47. Probably for this reason petitioner did not claim any right over property in dispute which belong to Math after death of Vishwanath Bharti on 12.01.1977, but subsequently with a mischievous intention he filed application before Naib Tehsildar on 25.09.2002 which has been rejected by Naib Tehsildar.
48. In my view, present writ petition is nothing but a gross abuse of process of law on the part of petitioner.
49. There is another serious obstruction in the matter. Assuming what has been said by petitioner is correct, the facts borne out from writ petition are that with respect to property in dispute, Respondent-2 allowed mutation in favour of Respondent-3. An order of mutation does not confer any title and if there is a dispute of title the same has to be settled by seeking declaration in common law.
50. Supreme Court very recently, in Bhimabai Mahadeo Kambekar (D) th. L.R. Vs. Arthur Import and Export Company and others 2019 (2) SCALE 336, referring to various earlier authorities on the subject, has said:
"The law on the question of mutation in the revenue records pertaining to any land and what is its legal value while deciding the rights of the parties is fairly well settled by a series of decisions of this Court.
This Court has consistently held that mutation of a land in the revenue records does not create or extinguish the title over such land nor it has any presumptive value on the title. It only enables the person in whose favour mutation is ordered to pay the land revenue in question. (See Sawarni (Smt.) v. Inder Kaur, (1996) 6 SCC 223, Balwant Singh and Anr. v. Daulat Singh (dead) by L.Rs. and Ors., (1997) 7 SCC 137 and Narasamma and Ors. v.
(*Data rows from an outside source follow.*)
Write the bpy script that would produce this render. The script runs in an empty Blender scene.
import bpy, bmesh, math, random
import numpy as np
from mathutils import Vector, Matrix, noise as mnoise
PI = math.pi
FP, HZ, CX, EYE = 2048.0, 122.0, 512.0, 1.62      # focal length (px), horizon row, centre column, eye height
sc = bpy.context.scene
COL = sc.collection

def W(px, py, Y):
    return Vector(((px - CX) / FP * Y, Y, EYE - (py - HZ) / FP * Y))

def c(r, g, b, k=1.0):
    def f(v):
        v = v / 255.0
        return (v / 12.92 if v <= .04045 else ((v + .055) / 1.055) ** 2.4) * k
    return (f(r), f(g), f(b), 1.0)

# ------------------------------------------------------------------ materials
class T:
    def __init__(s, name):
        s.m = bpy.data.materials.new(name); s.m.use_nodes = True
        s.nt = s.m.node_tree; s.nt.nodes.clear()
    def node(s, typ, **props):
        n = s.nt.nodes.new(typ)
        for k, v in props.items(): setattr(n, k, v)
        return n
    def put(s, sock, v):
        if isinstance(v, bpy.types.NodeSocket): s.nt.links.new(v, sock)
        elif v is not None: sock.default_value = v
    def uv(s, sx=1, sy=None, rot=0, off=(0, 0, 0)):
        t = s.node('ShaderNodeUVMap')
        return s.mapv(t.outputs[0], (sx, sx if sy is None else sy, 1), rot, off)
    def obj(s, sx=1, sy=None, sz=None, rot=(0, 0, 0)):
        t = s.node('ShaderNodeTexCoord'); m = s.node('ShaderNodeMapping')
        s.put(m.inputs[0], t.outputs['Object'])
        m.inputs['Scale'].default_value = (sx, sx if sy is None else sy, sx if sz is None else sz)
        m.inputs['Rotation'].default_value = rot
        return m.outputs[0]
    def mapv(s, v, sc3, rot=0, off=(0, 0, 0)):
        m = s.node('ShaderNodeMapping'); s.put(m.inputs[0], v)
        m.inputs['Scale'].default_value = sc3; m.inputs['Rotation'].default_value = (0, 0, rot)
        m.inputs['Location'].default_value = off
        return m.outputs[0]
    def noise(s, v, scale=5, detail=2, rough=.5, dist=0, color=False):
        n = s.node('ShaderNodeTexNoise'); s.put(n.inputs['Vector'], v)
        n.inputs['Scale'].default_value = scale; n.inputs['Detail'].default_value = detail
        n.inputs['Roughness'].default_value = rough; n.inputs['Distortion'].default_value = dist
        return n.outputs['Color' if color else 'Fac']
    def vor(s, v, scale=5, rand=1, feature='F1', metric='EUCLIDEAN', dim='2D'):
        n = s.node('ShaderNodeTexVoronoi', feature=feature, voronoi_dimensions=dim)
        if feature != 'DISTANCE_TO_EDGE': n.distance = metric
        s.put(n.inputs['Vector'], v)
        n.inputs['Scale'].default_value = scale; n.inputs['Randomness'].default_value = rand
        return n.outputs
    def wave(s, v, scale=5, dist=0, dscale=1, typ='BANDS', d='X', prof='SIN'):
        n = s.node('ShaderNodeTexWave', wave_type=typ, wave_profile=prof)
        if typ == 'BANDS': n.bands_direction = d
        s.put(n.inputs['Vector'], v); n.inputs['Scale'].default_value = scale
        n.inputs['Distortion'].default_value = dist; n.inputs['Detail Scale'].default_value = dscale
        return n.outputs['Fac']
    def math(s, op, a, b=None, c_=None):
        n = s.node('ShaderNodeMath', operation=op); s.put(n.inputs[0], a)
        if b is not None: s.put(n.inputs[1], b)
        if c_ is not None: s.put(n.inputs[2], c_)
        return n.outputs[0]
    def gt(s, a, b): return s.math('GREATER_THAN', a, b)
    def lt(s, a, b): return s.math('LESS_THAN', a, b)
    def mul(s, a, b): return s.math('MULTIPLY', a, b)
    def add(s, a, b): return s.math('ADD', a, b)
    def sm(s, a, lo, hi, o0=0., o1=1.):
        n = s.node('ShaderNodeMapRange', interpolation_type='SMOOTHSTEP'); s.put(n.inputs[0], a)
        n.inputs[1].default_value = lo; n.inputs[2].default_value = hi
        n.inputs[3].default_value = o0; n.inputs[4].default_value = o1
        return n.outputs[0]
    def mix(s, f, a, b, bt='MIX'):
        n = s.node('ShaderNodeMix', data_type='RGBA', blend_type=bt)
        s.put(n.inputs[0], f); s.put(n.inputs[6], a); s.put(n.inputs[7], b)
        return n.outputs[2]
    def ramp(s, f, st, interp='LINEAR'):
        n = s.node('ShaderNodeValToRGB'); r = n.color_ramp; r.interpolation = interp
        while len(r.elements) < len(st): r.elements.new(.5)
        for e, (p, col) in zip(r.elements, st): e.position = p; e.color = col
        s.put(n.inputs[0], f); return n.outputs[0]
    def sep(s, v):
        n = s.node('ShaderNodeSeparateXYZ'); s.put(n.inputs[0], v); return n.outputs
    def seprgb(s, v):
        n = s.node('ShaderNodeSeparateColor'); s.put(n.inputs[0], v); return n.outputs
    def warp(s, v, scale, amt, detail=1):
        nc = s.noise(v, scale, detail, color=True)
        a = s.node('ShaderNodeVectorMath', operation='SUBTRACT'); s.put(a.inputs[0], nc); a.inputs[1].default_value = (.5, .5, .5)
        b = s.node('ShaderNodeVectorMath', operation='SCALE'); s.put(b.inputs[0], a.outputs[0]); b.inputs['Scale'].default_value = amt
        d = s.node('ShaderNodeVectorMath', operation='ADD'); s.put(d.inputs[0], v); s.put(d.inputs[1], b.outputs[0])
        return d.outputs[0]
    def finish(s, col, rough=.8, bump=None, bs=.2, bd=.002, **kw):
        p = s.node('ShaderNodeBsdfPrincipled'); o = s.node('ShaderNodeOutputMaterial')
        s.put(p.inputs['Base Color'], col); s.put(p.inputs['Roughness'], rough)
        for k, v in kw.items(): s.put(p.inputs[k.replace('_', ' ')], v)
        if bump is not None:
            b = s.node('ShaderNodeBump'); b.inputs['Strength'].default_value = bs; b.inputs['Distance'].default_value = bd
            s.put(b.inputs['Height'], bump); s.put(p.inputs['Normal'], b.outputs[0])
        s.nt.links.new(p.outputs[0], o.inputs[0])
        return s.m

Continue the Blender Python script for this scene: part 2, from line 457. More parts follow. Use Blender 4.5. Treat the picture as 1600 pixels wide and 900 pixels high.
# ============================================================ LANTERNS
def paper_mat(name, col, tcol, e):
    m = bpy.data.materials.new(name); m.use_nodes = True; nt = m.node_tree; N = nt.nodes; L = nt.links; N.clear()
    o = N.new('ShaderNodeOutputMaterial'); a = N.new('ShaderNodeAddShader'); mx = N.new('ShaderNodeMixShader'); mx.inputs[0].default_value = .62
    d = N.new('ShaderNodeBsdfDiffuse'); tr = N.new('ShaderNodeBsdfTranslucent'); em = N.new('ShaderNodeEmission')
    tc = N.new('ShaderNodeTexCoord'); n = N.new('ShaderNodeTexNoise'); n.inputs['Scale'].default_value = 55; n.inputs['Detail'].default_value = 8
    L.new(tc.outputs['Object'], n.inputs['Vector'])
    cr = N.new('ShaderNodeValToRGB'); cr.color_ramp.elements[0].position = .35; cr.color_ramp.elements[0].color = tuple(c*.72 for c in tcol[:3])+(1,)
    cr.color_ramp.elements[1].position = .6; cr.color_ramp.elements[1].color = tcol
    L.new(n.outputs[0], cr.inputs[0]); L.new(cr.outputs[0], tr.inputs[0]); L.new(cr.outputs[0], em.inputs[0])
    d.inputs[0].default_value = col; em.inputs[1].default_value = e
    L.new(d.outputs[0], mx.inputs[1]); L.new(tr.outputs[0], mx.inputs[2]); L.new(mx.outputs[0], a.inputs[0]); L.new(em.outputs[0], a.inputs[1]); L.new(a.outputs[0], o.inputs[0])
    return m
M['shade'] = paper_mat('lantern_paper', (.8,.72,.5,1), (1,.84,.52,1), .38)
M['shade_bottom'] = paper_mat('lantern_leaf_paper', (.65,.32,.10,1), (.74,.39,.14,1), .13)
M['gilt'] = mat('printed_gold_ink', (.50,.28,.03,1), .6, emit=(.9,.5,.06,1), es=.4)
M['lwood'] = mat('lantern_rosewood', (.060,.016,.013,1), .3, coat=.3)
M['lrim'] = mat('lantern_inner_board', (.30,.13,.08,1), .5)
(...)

State of Karnataka and Ors., (2009) 5 SCC 591)."
(emphasis added)
51. This Court also in Arjun Vs. Board of Revenue & others 1983 All. L.J. NOC 1, placing reliance on Jaipal Vs. Board of Revenue AIR 1957 All. 205 and Lekhraj & another Vs. Board of Revenue & others 1980 All. L.J. 904 dismissed the writ petition challenging the revisional order arising out of mutation proceedings, observing that the aggrieved party having efficacious alternative remedy of suit for seeking redress of his grievance, petition is not maintainable.
52. This Court in Writ Petition No. 25961 of 2008 (Smt. Anisa Khan Vs. State of U.P. and others), decided on 29.7.2010 placing reliance on Jaipal Vs. Board of Revenue (supra), Summer Lal Vs. Board of Revenue 1996 (87) RD 569, Sahed Jan @ Bonde Vs. Board of Revenue 2004 (96) RD 656 and Jagdish Narain Vs. Board of Revenue 2007 (102) RD 20, referring to the impugned orders in that writ petition observed as under:
"All the three authorities have decided the mutation proceedings and as such being summary in nature cannot be the subject matter of interference in this writ petition since the said impugned orders do not confer any title on the respondents and are only made for the purpose of either realization of land revenue or to refer to possession at that time."
53. In view of above, I do not find any reason to interfere with the order impugned in this writ petition.
54. Further, I find that petitioner has not only initiated proceedings lacking bona fide but the litigation before this Court is also nothing but a gross abuse of process of law. It is accordingly dismissed with exemplary cost, which I quantify to Rs. 50,000/-.